As I stumbled into theatre, I started to see a parallel between the Greek classics and Shakespeare and with my own culture's story traditions. Like, here's something that's just like this other thing that I remember grandma telling me. There was a whole protocol to the storytelling as I was growing up, too, where there were songs and chants, things that are sort of represented in the movie as a matter of fact. You'd have stories and importance imbued in everything you know, and that process–the theatre, organized storytelling, what have you–is a lot like sitting down in the dark and receiving those images that film can transmit.
Changing gears a little, how much racism did you experience growing up Maori in New Zealand?
Oh there was plenty of it, tons of it, I was called "nigger" as a child, y'know, sort of the usual thing that you'd expect, but I think… Well, to answer your question, "Yeah, I did."
I ask because I wonder how that experience flavours your portrayals of other ethnicities in film–particularly someone like Pablo Escobar in Blow?
That's interesting. I haven't really thought about it in that way. I'll go about that this way, that if the character isn't three-dimensional–and characters born of racism aren't, usually–then I won't do it. If there's no humanity that I can recognize in a character, I won't do it–I can't do it. But I always try to recognize that people do bad things, all people do bad things, so I never approach a character as good or bad–I don't play villains in my mind, ever. I think that most people are doing the best things, they think, for themselves and their immediate society. I'm always trying to understand my characters as people–y'know where most people are always in the mode of judging, I think to be good at my profession, I need to be more in the position of compassion–empathy. With Whale Rider the issue of race or of a divorce from culture isn't so current because there's no white people (laughs), so that's not really an issue. The story is more about a father and son, and a grandfather and granddaughter–Maori are so often just used as a backdrop, or a "blackdrop," if you will, so, y'know, if the movie is political, it's for the fact of it more than the telling.

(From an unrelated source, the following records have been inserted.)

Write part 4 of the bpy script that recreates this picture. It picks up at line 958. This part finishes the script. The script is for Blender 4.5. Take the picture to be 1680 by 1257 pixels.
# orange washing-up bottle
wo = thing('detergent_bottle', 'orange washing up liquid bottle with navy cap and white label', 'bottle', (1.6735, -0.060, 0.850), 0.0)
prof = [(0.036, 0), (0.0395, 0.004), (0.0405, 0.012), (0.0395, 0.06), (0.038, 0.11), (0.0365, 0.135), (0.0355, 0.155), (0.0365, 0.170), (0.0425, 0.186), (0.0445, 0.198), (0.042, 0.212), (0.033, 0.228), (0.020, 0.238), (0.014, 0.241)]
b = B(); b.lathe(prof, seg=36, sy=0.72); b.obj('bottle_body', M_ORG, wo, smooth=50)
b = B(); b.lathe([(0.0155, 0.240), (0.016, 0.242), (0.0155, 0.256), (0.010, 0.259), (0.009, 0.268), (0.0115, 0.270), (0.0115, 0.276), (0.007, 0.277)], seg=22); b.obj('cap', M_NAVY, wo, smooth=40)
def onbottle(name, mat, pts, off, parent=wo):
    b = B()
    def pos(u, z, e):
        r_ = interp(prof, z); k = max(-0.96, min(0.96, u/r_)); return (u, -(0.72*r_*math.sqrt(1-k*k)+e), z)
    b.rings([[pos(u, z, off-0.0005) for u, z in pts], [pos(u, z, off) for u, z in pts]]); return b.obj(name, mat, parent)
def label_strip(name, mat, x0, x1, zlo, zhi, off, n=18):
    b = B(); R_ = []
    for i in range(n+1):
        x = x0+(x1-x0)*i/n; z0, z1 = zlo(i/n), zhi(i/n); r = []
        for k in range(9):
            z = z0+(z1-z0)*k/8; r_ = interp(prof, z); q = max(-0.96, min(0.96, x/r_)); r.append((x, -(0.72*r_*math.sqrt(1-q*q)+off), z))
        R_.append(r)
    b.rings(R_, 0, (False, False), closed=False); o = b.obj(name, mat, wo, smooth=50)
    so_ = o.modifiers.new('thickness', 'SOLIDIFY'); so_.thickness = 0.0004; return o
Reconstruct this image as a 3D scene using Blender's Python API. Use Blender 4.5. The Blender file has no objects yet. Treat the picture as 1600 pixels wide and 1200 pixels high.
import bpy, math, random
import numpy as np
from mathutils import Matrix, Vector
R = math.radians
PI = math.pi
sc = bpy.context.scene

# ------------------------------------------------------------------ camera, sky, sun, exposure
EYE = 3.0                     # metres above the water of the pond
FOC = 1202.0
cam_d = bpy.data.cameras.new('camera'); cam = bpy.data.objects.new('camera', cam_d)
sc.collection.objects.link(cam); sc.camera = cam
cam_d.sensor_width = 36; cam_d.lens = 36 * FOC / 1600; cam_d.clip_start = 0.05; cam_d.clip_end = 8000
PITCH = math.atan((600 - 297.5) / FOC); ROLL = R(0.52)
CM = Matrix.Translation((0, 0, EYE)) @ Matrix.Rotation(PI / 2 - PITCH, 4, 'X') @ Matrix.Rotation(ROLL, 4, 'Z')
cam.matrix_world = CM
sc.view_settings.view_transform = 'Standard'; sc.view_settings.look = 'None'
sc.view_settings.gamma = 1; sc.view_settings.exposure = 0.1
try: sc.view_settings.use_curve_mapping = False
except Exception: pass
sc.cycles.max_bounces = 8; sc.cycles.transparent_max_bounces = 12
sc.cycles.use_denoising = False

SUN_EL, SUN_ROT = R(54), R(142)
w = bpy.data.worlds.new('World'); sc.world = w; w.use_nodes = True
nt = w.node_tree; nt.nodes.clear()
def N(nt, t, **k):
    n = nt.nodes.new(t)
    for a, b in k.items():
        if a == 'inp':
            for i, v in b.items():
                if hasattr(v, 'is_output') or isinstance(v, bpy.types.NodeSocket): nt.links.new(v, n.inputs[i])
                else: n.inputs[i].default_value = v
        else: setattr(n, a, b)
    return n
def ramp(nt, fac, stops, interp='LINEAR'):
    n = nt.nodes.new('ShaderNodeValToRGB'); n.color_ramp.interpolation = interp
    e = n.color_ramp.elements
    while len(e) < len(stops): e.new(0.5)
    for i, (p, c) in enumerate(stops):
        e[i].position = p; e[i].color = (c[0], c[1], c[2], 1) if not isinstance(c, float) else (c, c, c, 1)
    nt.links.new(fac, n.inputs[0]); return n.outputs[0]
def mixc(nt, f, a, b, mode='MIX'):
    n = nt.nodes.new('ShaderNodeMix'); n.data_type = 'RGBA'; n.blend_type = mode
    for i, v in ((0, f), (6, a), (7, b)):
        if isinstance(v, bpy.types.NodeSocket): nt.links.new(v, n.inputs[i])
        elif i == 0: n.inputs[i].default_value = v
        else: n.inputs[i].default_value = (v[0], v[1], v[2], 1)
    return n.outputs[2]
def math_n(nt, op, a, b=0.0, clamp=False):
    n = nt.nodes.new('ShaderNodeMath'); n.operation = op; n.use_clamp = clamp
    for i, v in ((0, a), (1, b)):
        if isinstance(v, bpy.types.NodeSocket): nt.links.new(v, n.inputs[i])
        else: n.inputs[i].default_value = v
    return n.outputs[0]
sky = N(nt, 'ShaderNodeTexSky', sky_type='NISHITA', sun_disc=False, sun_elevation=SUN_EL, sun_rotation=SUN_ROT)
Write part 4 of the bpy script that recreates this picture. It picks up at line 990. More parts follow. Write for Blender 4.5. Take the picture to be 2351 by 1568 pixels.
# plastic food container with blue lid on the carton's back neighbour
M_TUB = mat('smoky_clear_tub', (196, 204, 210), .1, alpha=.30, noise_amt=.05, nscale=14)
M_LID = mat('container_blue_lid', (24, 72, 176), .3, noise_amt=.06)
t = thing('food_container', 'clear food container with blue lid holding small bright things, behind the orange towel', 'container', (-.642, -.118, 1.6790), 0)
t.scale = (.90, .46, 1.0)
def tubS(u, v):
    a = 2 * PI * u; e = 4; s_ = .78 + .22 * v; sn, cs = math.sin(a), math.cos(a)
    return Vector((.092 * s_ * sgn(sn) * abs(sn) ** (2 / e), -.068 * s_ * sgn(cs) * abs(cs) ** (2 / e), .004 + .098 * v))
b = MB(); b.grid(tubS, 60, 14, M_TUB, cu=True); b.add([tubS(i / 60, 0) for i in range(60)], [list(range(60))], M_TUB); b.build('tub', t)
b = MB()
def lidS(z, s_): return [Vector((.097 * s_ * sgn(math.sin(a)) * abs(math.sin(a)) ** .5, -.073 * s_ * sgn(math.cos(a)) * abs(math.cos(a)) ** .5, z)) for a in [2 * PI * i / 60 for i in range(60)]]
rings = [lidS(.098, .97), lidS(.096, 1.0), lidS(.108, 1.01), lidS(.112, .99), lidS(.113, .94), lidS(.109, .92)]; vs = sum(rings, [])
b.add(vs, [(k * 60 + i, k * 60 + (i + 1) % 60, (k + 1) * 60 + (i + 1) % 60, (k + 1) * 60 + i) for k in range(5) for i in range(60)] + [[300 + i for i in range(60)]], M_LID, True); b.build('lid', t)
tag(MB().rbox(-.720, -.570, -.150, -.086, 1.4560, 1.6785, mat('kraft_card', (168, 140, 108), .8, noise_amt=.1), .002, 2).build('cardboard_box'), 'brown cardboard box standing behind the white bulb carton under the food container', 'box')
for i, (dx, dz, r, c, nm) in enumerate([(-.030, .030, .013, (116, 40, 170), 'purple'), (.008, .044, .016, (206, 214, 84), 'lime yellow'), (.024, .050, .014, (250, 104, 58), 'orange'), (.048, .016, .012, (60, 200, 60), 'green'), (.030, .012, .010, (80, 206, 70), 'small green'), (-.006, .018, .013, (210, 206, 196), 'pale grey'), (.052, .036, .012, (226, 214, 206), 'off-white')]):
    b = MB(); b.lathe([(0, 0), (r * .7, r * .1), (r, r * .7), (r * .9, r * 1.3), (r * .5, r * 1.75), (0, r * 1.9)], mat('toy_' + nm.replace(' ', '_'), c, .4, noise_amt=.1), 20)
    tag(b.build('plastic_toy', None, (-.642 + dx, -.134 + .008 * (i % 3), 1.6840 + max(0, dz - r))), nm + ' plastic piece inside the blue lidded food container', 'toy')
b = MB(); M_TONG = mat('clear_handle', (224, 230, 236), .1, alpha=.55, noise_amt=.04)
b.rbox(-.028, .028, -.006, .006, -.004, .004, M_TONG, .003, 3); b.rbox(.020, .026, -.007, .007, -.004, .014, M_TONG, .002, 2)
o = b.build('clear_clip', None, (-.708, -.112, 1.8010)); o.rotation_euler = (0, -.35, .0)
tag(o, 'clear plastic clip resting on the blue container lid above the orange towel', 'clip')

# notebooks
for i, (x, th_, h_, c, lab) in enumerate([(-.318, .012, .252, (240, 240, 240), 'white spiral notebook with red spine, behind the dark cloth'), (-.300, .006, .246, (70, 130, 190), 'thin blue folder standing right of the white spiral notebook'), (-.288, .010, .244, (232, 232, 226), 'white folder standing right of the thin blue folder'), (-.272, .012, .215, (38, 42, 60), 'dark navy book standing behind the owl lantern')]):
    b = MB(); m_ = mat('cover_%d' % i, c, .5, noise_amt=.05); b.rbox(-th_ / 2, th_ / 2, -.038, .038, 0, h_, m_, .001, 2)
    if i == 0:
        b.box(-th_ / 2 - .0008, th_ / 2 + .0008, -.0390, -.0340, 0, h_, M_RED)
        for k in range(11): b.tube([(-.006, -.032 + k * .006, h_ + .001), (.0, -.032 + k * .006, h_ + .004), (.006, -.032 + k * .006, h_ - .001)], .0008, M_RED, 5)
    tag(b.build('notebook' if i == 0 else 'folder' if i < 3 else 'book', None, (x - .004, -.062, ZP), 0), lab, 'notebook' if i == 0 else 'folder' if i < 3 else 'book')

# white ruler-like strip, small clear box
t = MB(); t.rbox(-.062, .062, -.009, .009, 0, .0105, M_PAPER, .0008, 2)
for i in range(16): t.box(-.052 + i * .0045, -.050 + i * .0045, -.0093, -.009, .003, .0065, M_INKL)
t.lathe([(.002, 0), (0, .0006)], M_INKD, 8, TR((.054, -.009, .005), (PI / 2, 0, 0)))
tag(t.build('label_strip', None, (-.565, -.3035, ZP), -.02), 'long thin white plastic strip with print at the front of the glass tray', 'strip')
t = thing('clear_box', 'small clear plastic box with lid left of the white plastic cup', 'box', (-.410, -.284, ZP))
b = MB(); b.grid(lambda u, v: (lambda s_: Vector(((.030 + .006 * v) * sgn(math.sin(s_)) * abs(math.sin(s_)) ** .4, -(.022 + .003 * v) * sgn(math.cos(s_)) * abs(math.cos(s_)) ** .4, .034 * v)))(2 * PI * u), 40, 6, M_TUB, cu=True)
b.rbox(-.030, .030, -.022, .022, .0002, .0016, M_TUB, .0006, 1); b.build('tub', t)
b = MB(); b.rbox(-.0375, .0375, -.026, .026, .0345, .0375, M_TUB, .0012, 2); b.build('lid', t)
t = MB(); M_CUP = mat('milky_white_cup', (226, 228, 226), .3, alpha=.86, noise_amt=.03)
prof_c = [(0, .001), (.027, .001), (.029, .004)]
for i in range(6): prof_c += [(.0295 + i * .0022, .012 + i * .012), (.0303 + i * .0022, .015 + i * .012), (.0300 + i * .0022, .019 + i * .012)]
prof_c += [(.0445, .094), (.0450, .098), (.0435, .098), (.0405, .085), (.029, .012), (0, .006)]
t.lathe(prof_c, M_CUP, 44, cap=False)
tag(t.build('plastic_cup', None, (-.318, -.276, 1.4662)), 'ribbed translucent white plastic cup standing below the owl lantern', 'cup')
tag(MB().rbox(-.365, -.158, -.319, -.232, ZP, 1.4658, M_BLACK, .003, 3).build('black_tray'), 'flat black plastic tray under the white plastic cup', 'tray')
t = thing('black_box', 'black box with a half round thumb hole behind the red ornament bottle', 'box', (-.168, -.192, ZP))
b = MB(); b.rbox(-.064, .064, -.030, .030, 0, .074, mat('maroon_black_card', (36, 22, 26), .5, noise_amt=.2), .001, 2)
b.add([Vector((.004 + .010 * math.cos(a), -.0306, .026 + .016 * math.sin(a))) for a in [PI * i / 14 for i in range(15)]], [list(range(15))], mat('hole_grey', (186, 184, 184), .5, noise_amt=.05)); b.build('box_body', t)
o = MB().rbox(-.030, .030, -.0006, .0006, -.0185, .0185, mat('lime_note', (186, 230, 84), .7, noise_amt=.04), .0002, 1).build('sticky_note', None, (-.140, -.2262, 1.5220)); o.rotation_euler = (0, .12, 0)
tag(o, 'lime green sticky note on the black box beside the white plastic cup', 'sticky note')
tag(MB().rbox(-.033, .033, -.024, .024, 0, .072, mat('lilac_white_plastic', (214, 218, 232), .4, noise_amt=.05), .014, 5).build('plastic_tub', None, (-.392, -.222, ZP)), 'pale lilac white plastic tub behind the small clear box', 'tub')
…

There are a couple of high-profile Maori working in Hollywood, but they're not making Maori films: director Lee Tamahori, and Jango Fett, Temuera Morrison–
(laughs) I think Lee's next project is Maori-centered, so that's good–he's always wanted to be in Hollywood and that's his dream, but he's coming back home. There's also the sense that if he's coming back to make a film, he wants to come back with a budget and not scraping and bowing, and that's the kind of freedom that only comes after Die Another Day. And Tem has done a few projects back home that haven't made it across the sea–but for me and this film, it was just something that I had to do, I mean, if you're a Maori actor and someone comes to you with a part in the adaptation of The Whale Rider, mate, you go.
You mention "divorce from culture"–is that something that you experienced?
Well, yeah, I think so, I mean I don't even speak my own language. There was a generation where the parents encouraged us not to speak our own language, in the 1920s or so, so my father didn't speak the language with the promise that life would be better for him, for us as a culture. But it was a lie, it didn't make a difference, y'know, it didn't help us. We were declining statistics in the educational system, in the judicial system, enough so that there's been this huge renaissance in the 1970s back to our culture, back to our language and traditions–so there's been this lost generation in a way, my father's and part of mine. But I have nieces and nephews now who all speak the language, who go to culture schools and the like.
Whale Rider is the right film, then, for the right time.
The right film for the right time, mate, that's exactly right.